Selasa, 29 Agustus 2017

Just Sharing

Ketika memikirkan tentang pernikahan, biasanya orang membayangkan bahwa kehidupan setelah menikah itu literally serba sama-sama dan bareng-bareng. Tinggal di bawah atap yang sama, tidur di kamar yang sama, bangun tidur sama-sama, shalat shubuh bareng, ngopi bareng, dan seterusnya.

Tapi tidak semua pernikahan bisa berlangsung sedemikian idealnya.

Seringkali pernikahan menyatukan jiwa dan hati, tapi raga tidak. Beberapa alasan membuat banyak pasangan harus berjarak cukup lama. Pendidikan, pekerjaan, anak, atau alasan personal lainnya.

Jika dalam keseharian kita mengenal istilah Long Distance Relationship untuk menggambarkan hubungan dua orang yang berjauhan tempatnya, dalam psikologi, kehidupan pernikahan dengan model seperti ini disebut dengan commuter marriage.

Memasuki tahun ke-3 pernikahan, tak dinyana saya dan suami harus mengalami kondisi ini.
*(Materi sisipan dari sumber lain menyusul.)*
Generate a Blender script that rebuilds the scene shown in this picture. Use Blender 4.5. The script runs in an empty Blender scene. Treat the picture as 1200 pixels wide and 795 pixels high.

Bertemu seminggu sekali, kadang berjumpa via WhatsApp. Sebelumnya kami tidak pernah berpikir tinggal terpisah untuk alasan apapun, tapi rupanya kehadiran anak bisa mengubah banyak hal, lho.

Untuk alasan pekerjaan, kami memilih jalan ini. Realistis sekali, meski mengorbankan kebersamaan. Tapi tetap dalam proses mengusahakan agar bisa kembali bersama.

Tapi buat saya, hubungan jarak jauh seperti ini banyak sisi positifnya. Setidaknya sampai hari ini saya merasa keluarga kecil saya tetap seimbang dan utuh. Ada kegeregetan yang lebih terasa setelah berjarak seperti ini.

Kalau kata orang memasuki usia 3,4,5 tahun pernikahan, akan timbul kebosanan dan grafik kepuasan pernikahan menurun (that time when you wanna try something new). Berjarak seperti ini bisa memelihara cinta pasangan sehingga menyala selalu. Tidak terlalu jauh untuk didekap, tidak juga terlalu rapat sehingga mematikan ruang-ruang personal.

Banyak pernikahan yang berujung perpisahan karena pasangan mematikan ruang personal. Ruang personal, menurut pengalaman saya, harus tetap ada meskipun kita sudah menikah. Apa itu ruang personal? Ruang yang isinya hanya urusan suami atau istri sendiri, tanpa dominasi pasangan. Bukan ruang secara fisik, ya. Tapi ruang keleluasaan bagi suami dan istri sehingga tetap bisa menjadi dirinya sendiri, dengan mimpi dan hobinya masing-masing. Dan commuter marriage, bisa lebih memungkinkan itu untuk terjadi.

Saya berkata demikian karena membandingkan dengan kehidupan pernikahan sebelum masa commuter seperti sekarang. Ujian bagi seseorang yang mencintai (siapa dan apapun) adalah menghindari keterikatan dengan hal yang fana (dan bukan miliknya). Jika terus-menerus dekat, kadang terlena. Merasa memiliki, merasa berhak meminta, berhak menuntut. Padahal, suami, istri, anak, itu semua punya Allah.

Bukan berarti yang tinggal sama-sama ngga oke. Selama ruang personal tetap ada, pasangan mana pun bisa jadi hebat. Ujian setiap keluarga kan beda-beda ya.

Idealnya keluarga tinggal satu rumah, syukuri jika sumber penghasilannya dekat dari rumah. Tapi kalau harus berpisah, syukuri juga. Allah ingin hamba-Nya menjemput rezeki, kan? Pokoknya mah syukuri apa yang ada. Karena hidup adalah anugerah.